Part of this was because some of these relationships were so tied up in my ex-girlfriend and even the deities didn't seem to know how to transform the foundation of our dynamics away from her. The other part is maybe what Venus said when I confronted her about her only electing to appear to me sometimes outside of shrine time in contrast to Lucifer having full conversations and responding to my needs daily: "Well, a lover is always going to show up differently."

When you cultivate such close ties with spirits, they are in many ways like family. So I do not say this as if to throw entities I love away frivolously. But like how my new city offers me so much more than my old city, I couldn't go back to interacting with deities the way I once did after Lucifer had opened the door to something new. And the thing is, I think the planetary spirits tried meeting me there. I had such weirdly vivid and personal experiences with them near the end of our time together than I ever had in the preceding 3+ years of worship I gave. But the moments that could have been taken before to deepen our ties had already passed. Turns out our relationships with the divine can change same as our relationships with fellow embodied beings. And the truth is... I may be a person who will always transform away even from what seems to be core tenets of who I am.

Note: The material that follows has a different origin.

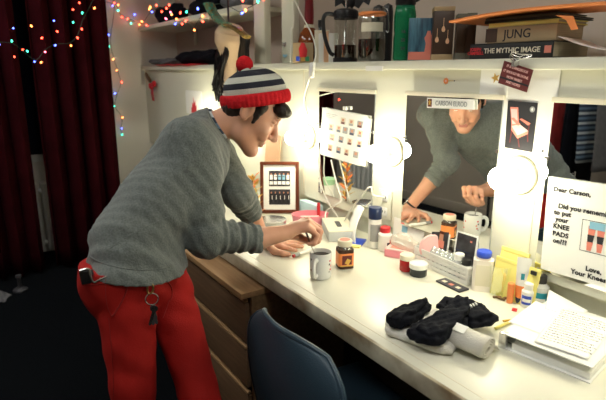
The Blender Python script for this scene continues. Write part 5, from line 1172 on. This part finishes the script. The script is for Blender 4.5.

So, this New Moon which is happening almost exactly on my natal Ascendant and very closely to a Mercury cazimi on the same degree, may be the last I seriously notice for awhile. I'm saying goodbye for now to the gods who helped me survive my last few months in New Jersey, discover southern California, experience my gender egg cracking and the familial consequences, and basically grow through my secondary teenaged years. I may even say goodbye to astrology since what had once obsessively captivated me now seems tiresome. Tonight is the last time I know of that I will sing their Orphic hymns (Thomas Taylor versions), light incense for them, and commune. Grief will fill and ignite the eight of us, like self-alighting fuel.

There is joy and hopefulness in this. Like a seesaw, my body is swinging from the murky depths of grief to the bright potential I can feel ahead of me by more fully embracing Lucifer and his pantheon. I wish to shake off the remainders of my determinism. I wish to alter the course of my life for the better. I long, more than anything now within the independent adulthood my old gods had pushed me toward, to be free.